Architecture aficionados have one cardinal rule: Always look up. If you were to walk along the eastern edge of Central Park and look up, you’d see an assortment of buildings designed by Rosario Candela and James Carpenter. These two architects dictated the architectural style of the Upper East Side from the 1920s onward. Walk a little farther up Fifth Avenue and you might just stumble upon a jewel-box apartment designed by Cathy Kincaid. that appears in her first book, The Well Adorned Home.
“Everyone kept asking me why I didn’t have a book,” Cathy says, “so I thought, Good idea!”
Over her storied career as an interior designer, Dallas-based Cathy has developed an iconic sense of style. She loves traditional design that looks fresh but comfortable. Striking that balance requires precise choices in each room she designs. As any lover of traditional design should, she considers the ever-popular blue and white color palette to be neutral. “It’s refreshing and simple yet elegant,” she says. Above all else, Cathy considers herself a colorist, a label she discusses in The Well Adorned Home.
“I have always enjoyed working with color in paint and fabric,” she says. “To me, it’s the most important ingredient in a successful space. If it is right, the room works. If not, it is a disaster.”
The book is filled with some of Cathy’s best tips and tricks. She discusses the art of collecting, the power of symmetry and pattern, the right and wrong ways to use color, and many other important design lessons. The tips are woven in among images of Cathy’s work.
The 1,100-square-foot Fifth Avenue apartment (seen in the photos here) is the second home shown in the book. It’s also an amazing example of Cathy’s ability to update traditional design. Before anything else, the owners—longstanding clients of Cathy’s— tasked architect John B. Murray with making the apartment feel bigger. New molding was installed. Mirrored panels went up. Ceilings were lacquered pale blue to evoke a limitless sky.

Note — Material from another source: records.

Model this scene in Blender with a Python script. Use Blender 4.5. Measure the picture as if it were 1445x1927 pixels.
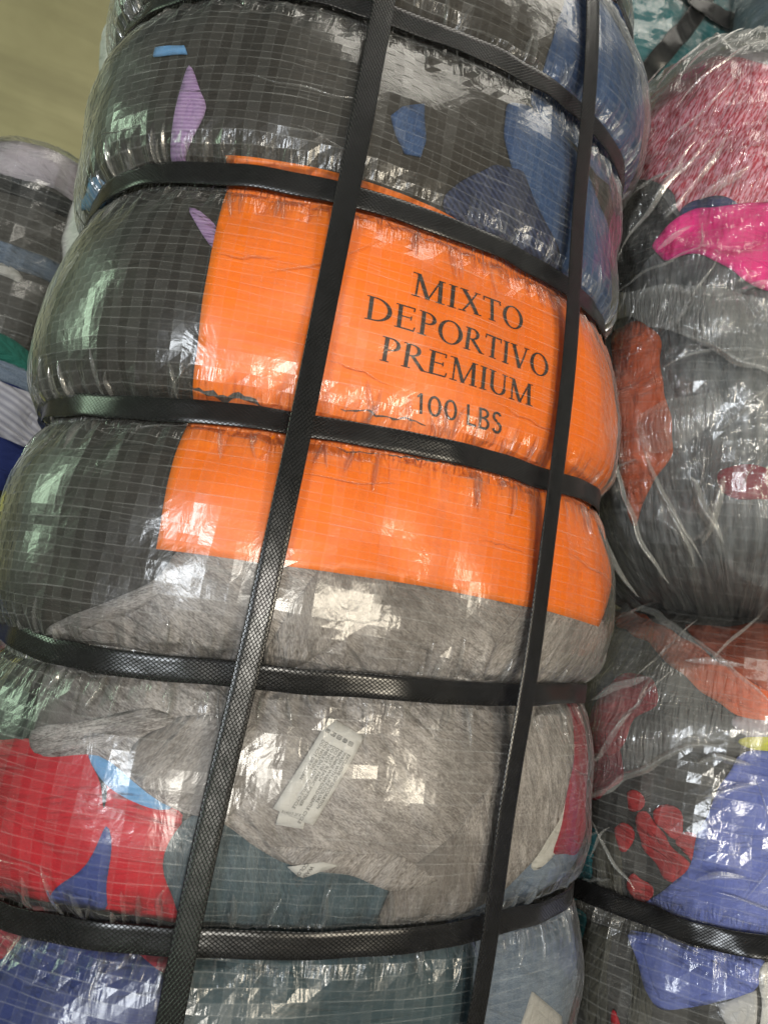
import bpy, math, random
import numpy as np
from mathutils import Matrix, Vector
from mathutils.bvhtree import BVHTree
from mathutils.geometry import delaunay_2d_cdt

for o in list(bpy.data.objects): bpy.data.objects.remove(o, do_unlink=True)
SC = bpy.context.scene
COL = SC.collection

# ------------------------------------------------------------------ camera
def unit(v): return v/np.linalg.norm(v)
CAM_C = np.array((-0.181, -0.372, -0.074))
CAM_F = unit(np.array((0.391, 0.908, 0.153)))
CAM_R = np.array((0.897, -0.413, 0.156)); CAM_R = unit(CAM_R-CAM_F*CAM_R.dot(CAM_F))
CAM_U = np.cross(CAM_R, CAM_F)
FPX, PW, PH = 1447.0, 1445.0, 1927.0
cam = bpy.data.cameras.new('camera'); cam_o = bpy.data.objects.new('camera', cam); COL.objects.link(cam_o)
cam.sensor_fit = 'HORIZONTAL'; cam.sensor_width = 36.0; cam.lens = 36.0*FPX/PW
cam.clip_start = 0.01; cam.clip_end = 60
M = Matrix.Identity(4)
for i in range(3):
    M[i][0] = CAM_R[i]; M[i][1] = CAM_U[i]; M[i][2] = -CAM_F[i]; M[i][3] = CAM_C[i]
cam_o.matrix_world = M
SC.camera = cam_o
cam.dof.use_dof = True; cam.dof.focus_distance = 0.44; cam.dof.aperture_fstop = 22.0
def ray(x, y):
    return unit(CAM_F+CAM_R*((x-PW/2)/FPX)-CAM_U*((y-PH/2)/FPX))

# ------------------------------------------------------------------ light: a store room lit by a doorway behind the viewer and roof lights
W = bpy.data.worlds.new('World'); SC.world = W; W.use_nodes = True
bg = W.node_tree.nodes['Background']
bg.inputs[0].default_value = (0.62, 0.66, 0.58, 1); bg.inputs[1].default_value = 0.20
def lamp(name, loc, aim, sx, sy, power, color):
    l = bpy.data.lights.new(name, 'AREA'); l.shape = 'RECTANGLE'; l.size = sx; l.size_y = sy
    l.energy = power; l.color = color
    o = bpy.data.objects.new(name, l); COL.objects.link(o); o.location = loc
    o.rotation_euler = (Vector(aim)-Vector(loc)).to_track_quat('-Z', 'Y').to_euler()
    return o
lamp('doorway_light', (0.80, -2.55, -0.12), (0.0, 0, -0.05), 0.70, 0.46, 33, (1.0, 0.89, 0.70))
lamp('shutter_light', (-0.50, -2.7, -0.22), (0.0, 0, -0.1), 0.42, 0.45, 30, (1.0, 0.95, 0.85))
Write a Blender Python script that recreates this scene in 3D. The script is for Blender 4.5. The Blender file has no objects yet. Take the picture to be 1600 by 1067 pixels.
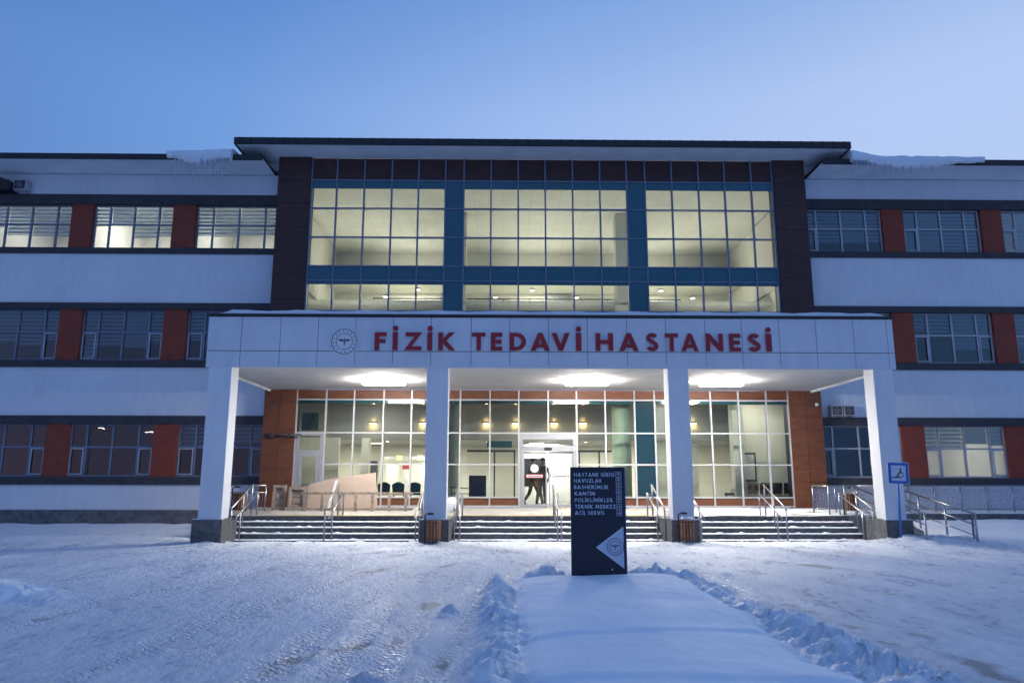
import bpy, bmesh, math, random
import numpy as np
from mathutils import Vector, Matrix
R = math.radians
random.seed(7)
SC = bpy.context.scene
COL = SC.collection

# ------------------------------------------------------------------ camera
F_PX, PITCH, YAW, ROLL, EYE = 1150.0, .184762, .0132778, .001515, 1.75
def cam_axes():
    cp, sp, cy, sy = math.cos(PITCH), math.sin(PITCH), math.cos(YAW), math.sin(YAW)
    fwd = Vector((sy*cp, cy*cp, sp)); ri = Vector((cy, -sy, 0)); up = ri.cross(fwd)
    r2 = ri*math.cos(ROLL) + up*math.sin(ROLL); u2 = -ri*math.sin(ROLL) + up*math.cos(ROLL)
    return fwd, r2, u2
FWD, RI, UP = cam_axes()
def at(px, py, Y):                       # measured pixel of the photograph -> world point at depth Y
    w = FWD*F_PX + RI*(px-800) + UP*(533.5-py)
    w = w*(Y/w.y)
    return Vector((w.x, Y, w.z+EYE))
cam = bpy.data.cameras.new('camera'); camo = bpy.data.objects.new('camera', cam); COL.objects.link(camo)
M = Matrix((RI, UP, -FWD)).transposed().to_4x4(); M.translation = Vector((0, 0, EYE)); camo.matrix_world = M
cam.sensor_width = 36; cam.lens = F_PX/1600*36; cam.clip_end = 2000; cam.clip_start = .1
SC.camera = camo

# ------------------------------------------------------------------ sky
world = bpy.data.worlds.new('World'); SC.world = world; world.use_nodes = True
wn = world.node_tree.nodes; wl = world.node_tree.links
bg = wn['Background']
sky = wn.new('ShaderNodeTexSky'); sky.sky_type = 'NISHITA'; sky.sun_disc = False
sky.sun_elevation = R(1.0); sky.sun_rotation = R(60); sky.altitude = 1900; sky.air_density = 1.0; sky.dust_density = .3; sky.ozone_density = 4.0
# dusk sky: colour by the angle to the afterglow (north-east), deepened towards the zenith
def wmath(op, a, b, clamp=False):
    k = wn.new('ShaderNodeMath'); k.operation = op; k.use_clamp = clamp
    for i, v in ((0, a), (1, b)):
        if isinstance(v, (int, float)): k.inputs[i].default_value = v
        else: wl.new(v, k.inputs[i])
    return k.outputs[0]
def wramp(fac, stops):
    r = wn.new('ShaderNodeValToRGB'); e = r.color_ramp.elements
    e[0].position, e[0].color = stops[0][0], (*stops[0][1], 1); e[1].position, e[1].color = stops[-1][0], (*stops[-1][1], 1)
    for p, c in stops[1:-1]: q = e.new(p); q.color = (*c, 1)
    wl.new(fac, r.inputs[0]); return r.outputs[0]
wtc = wn.new('ShaderNodeTexCoord'); wsp = wn.new('ShaderNodeSeparateXYZ'); wl.new(wtc.outputs['Generated'], wsp.inputs[0])
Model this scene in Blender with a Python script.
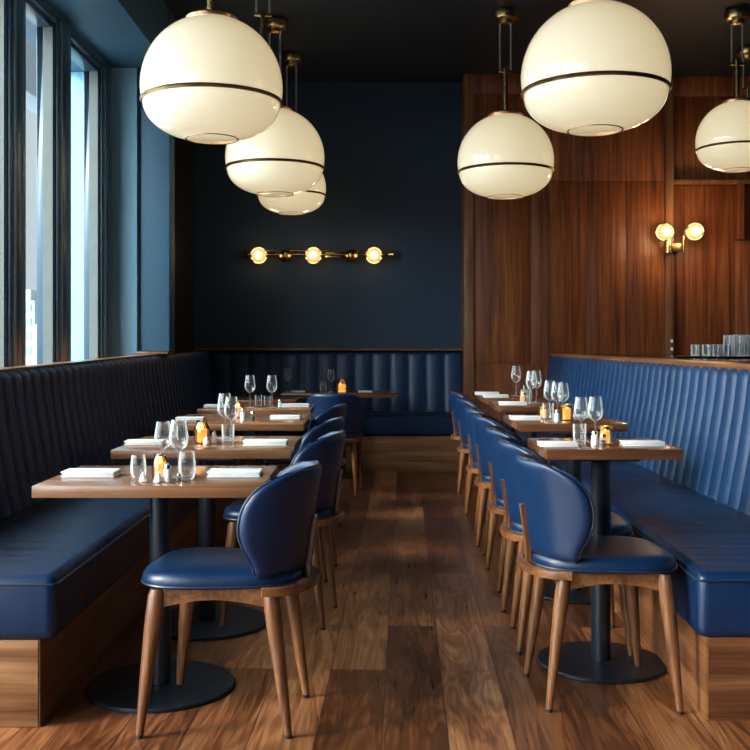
import bpy, bmesh, math, random
from mathutils import Vector, Matrix
random.seed(7)
PI = math.pi
for o in list(bpy.data.objects): bpy.data.objects.remove(o)
scn = bpy.context.scene
C = scn.collection
# ------------------------------------------------------------------ camera
CH = 1.19
cam = bpy.data.objects.new('camera', bpy.data.cameras.new('camera')); C.objects.link(cam)
cam.location = (0, 0, CH); cam.rotation_euler = (PI/2, 0, 0)
cam.data.sensor_width = 36; cam.data.lens = 48.0
cam.data.shift_y = -31/750
cam.data.clip_end = 500
scn.camera = cam
# ------------------------------------------------------------------ view
scn.view_settings.view_transform = 'Standard'
scn.view_settings.look = 'None'
scn.view_settings.gamma = 1
scn.view_settings.use_curve_mapping = False
scn.view_settings.exposure = 0.10
# ------------------------------------------------------------------ world : pale overcast sky, brightest high on the sun's side
w = bpy.data.worlds.new('sky'); scn.world = w; w.use_nodes = True
nt = w.node_tree; nt.nodes.clear()
out = nt.nodes.new('ShaderNodeOutputWorld'); bg = nt.nodes.new('ShaderNodeBackground')
tc = nt.nodes.new('ShaderNodeTexCoord')
dot = nt.nodes.new('ShaderNodeVectorMath'); dot.operation = 'DOT_PRODUCT'
dot.inputs[1].default_value = Vector((-0.88, -0.32, 0.40)).normalized()
nt.links.new(tc.outputs['Generated'], dot.inputs[0])
mr = nt.nodes.new('ShaderNodeMapRange'); mr.inputs['From Min'].default_value = 0.15; mr.inputs['From Max'].default_value = 1.0
mr.inputs['To Min'].default_value = 0.72; mr.inputs['To Max'].default_value = 14.0
nt.links.new(dot.outputs['Value'], mr.inputs['Value'])
nt.links.new(mr.outputs['Result'], bg.inputs['Strength'])
bg.inputs['Color'].default_value = (0.84, 0.94, 1.0, 1)
nt.links.new(bg.outputs[0], out.inputs[0])
# soft sun behind the haze, low on the left
sd = bpy.data.lights.new('sun', 'SUN'); sd.energy = 6.0; sd.angle = math.radians(16); sd.color = (1.0, 0.86, 0.68)
sun = bpy.data.objects.new('sun', sd); C.objects.link(sun)
sun.rotation_euler = Vector((0.80, 0.30, -0.46)).to_track_quat('-Z', 'Y').to_euler()

# ================================================================== materials
def new_mat(name):
    m = bpy.data.materials.new(name); m.use_nodes = True
    return m, m.node_tree, m.node_tree.nodes['Principled BSDF']
def N(nt, t, **kw):
    n = nt.nodes.new(t)
    for k, v in kw.items():
        if k in n.inputs: n.inputs[k].default_value = v
        else: setattr(n, k, v)
    return n
def ramp(nt, fac, stops):
    r = nt.nodes.new('ShaderNodeValToRGB'); nt.links.new(fac, r.inputs['Fac'])
    e = r.color_ramp.elements
    e[0].position, e[0].color = stops[0][0], (*stops[0][1], 1)
    e[1].position, e[1].color = stops[-1][0], (*stops[-1][1], 1)
    for p, c in stops[1:-1]:
        x = e.new(p); x.color = (*c, 1)
    return r
def plain(name, col, rough=0.5, metal=0.0, coat=0.0, noise=0.0, nscale=20, bump=0.0, spec=0.5):
    m, nt, b = new_mat(name)
    b.inputs['Base Color'].default_value = (*col, 1); b.inputs['Roughness'].default_value = rough
    b.inputs['Metallic'].default_value = metal; b.inputs['Coat Weight'].default_value = coat
    b.inputs['Specular IOR Level'].default_value = spec
    if noise or bump:
        tc = N(nt, 'ShaderNodeTexCoord'); ns = N(nt, 'ShaderNodeTexNoise', Scale=nscale, Detail=5.0)
        nt.links.new(tc.outputs['Object'], ns.inputs['Vector'])
        if noise:
            r = ramp(nt, ns.outputs['Fac'], [(0.3, tuple(c*(1-noise) for c in col)), (0.7, tuple(min(1, c*(1+noise)) for c in col))])
            nt.links.new(r.outputs['Color'], b.inputs['Base Color'])
        if bump:
            bp = N(nt, 'ShaderNodeBump', Strength=bump, Distance=0.004)
            nt.links.new(ns.outputs['Fac'], bp.inputs['Height']); nt.links.new(bp.outputs[0], b.inputs['Normal'])
    return m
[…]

“We did this throughout,” Cathy writes in The Well Adorned Home, “and then we did what we do best: We layered the decor without going overboard.”
After the renovations, which saved the large-scale murals from French heritage brand Zuber that came with the apartment, Cathy had to create a design that felt fresh while honoring the classic elements in the space. “We took the colors from the Zuber panels and used those colors for furnishings in the room,” she says. “Since they tend to make the room dark, we used a lot of lighter colors and white.”
Designing in New York means designing in smaller proportions, even in a pied-à-terre overlooking Central Park. Cathy’s principle when it comes to designing well in compact quarters is comfort over everything. “Rooms must be comfortable or no one will use them,” she says.
Prioritizing comfort doesn’t mean shying away from pattern. The bedroom is positively swathed in it. The clients chose a paisley fabric packed with movement but muted in color. Covering the walls with it gives depth and perspective, amplifying the space rather than making it busy.
The pied-à-terre is just one of 11 projects in The Well Adorned Home. “I feel they represent my point of view but also reflected the clients’ personality,” Cathy says of the selected projects. Without a doubt, they all exemplify the best decorating advice she’s received: “Don’t try to match anything perfectly, whether it be colors or styles. The mix is what makes rooms interesting.”